If you look through the books I read once I was out of college, the marginalia sound much different. Not smarter and more mature, as one might hope, but super-casual and often arch. Rarely do I note the irony, structural or otherwise, of any given passage. I punctuate margins with big exclamation points. My highest praise seems to be “v. beautiful.”  My skepticism expresses itself as “Oh, please” or “Yeah, right.”  “Ugh” isn’t out of the question, especially when the noted passage is a Philip Roth sex scene. Sure, you’ll find smarty-pants points here and there, connections made between one book and another (“cf. Moby Dick”), mini-analyses of characters’ psyches, and so on. But mostly I deface books with my gut reactions as a reader rather than a critic’s more thoughtful ones.

Rather than like any authority, my notes sound like me. My high school marginalia on “Ode on a Grecian Urn,” by comparison, are so detached from the human that they fail even to capture the voice of my teacher, a recent Dartmouth graduate who sported seventies-porn-star facial hair, wore cowboy boots, and rode a motorcycle. I might have understood the poem better had I spent class time studying him as a beautiful object instead of the Keats.

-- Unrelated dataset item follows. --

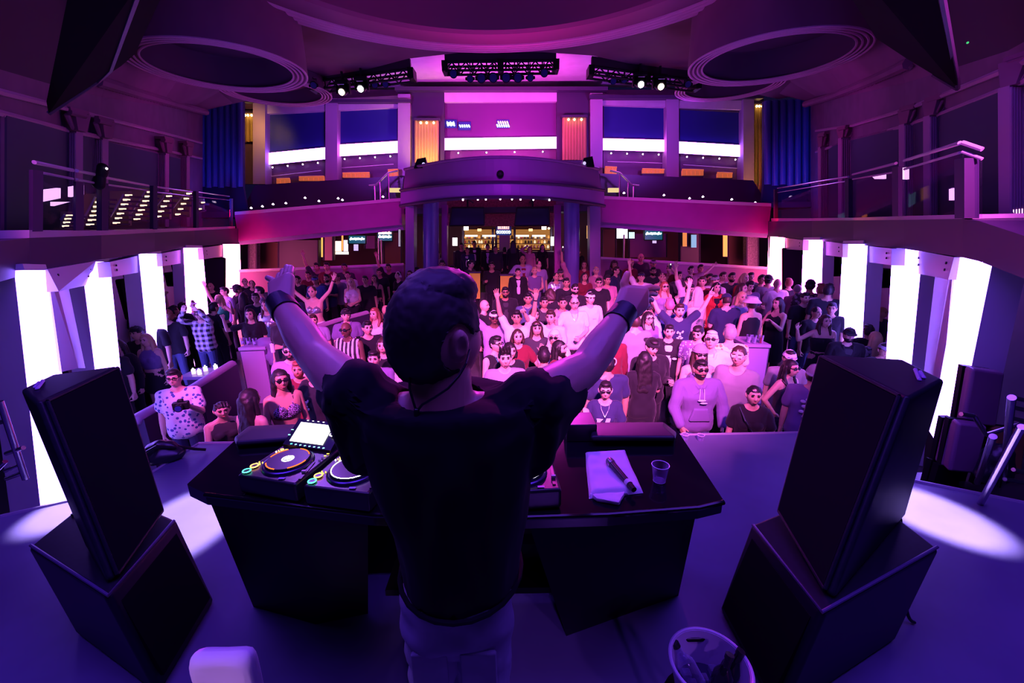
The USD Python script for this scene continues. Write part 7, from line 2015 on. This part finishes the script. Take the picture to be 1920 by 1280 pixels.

What close attention I paid to the truths this man dispensed! This line is ironic, he told us. I wrote it down.


Thirty years later I was living on the other side of the country, in a city where you’re never more than a stone’s throw away from other men who’d been odd little aesthetes as children. I was married to a wonderful man. I’d experienced passion, published books, had great friends, held down a not-horrible job, rode a bike, parented an interesting dog who was regularly praised for his golden looks…

I took out the anthology from the bookcase we’d had built into our century-old walls. The line I was looking for opens the second stanza: “Heard melodies are sweet, but those unheard/ Are sweeter.”  But in my beautiful living room, in my happy life, I read to the end of the poem and suddenly understood, though based on no evidence in the poem itself, that the members of each woeful, wasting-away generation, when they behold Keats’s subject, are looking at a funerary urn, their own final home.

This was all so obvious a way to enrich the poem’s meaning that I couldn’t believe I’d never thought of it before. My high school English teacher must not have mentioned it, because the words “funerary urn” didn’t appear in my sloping hand next to the title or anywhere else. I’d always just thought of it as a vase. But now, in my middle age, the urn seemed to have a different purpose than displaying flowers or storing oil or whatever. And I understood that the last stanza’s preoccupation with death—the urn is compared to eternity in its ability to stop thought—is in no way diminished by the urn’s endorsement of beauty = truth. For the urn, this master equation is meant to explain everything terrestrial—“all/ Ye know on earth, and all ye need to know”—and so seems to justify the poet’s claim that the urn is a “friend to man.”  But how then does the urn, as the poet claims, “tease us out of thought”? And could the urn, in twice calling the paltry equation “all,” be steering the reader away from thought and toward nothing more than a visual appreciation for objects like itself? Maybe the urn survives the ages only by turning its beholders into idiot aesthetes, the kinds of people who look at its “Grecian” lovers and exclaim over their “happy, happy love!”

I slid the book back onto its shelf, then sat down on the couch and stared out at the city. In high school or afterward I’d learned that some critics felt the poem was ruined by its enigmatic last lines, which come off as minimalist and dispassionate, thoroughly un-Romantic, compared to the ones that precede it. I’d had no opinion on this—the cryptic lines were there and so had to be worked out. But now I saw that by letting the urn speak directly, rather than through the pictures on its sides, Keats was letting it destroy itself, something time had so far been unable to do.

“Ode on a Grecian Urn,” on the other hand, is still with us. Keats’s own objet d’art is possessed of great beauty while offering up another kind of truth. Beauty only gets you so far; its consolations are brief. Death is the end of thought, and the end of thought is death.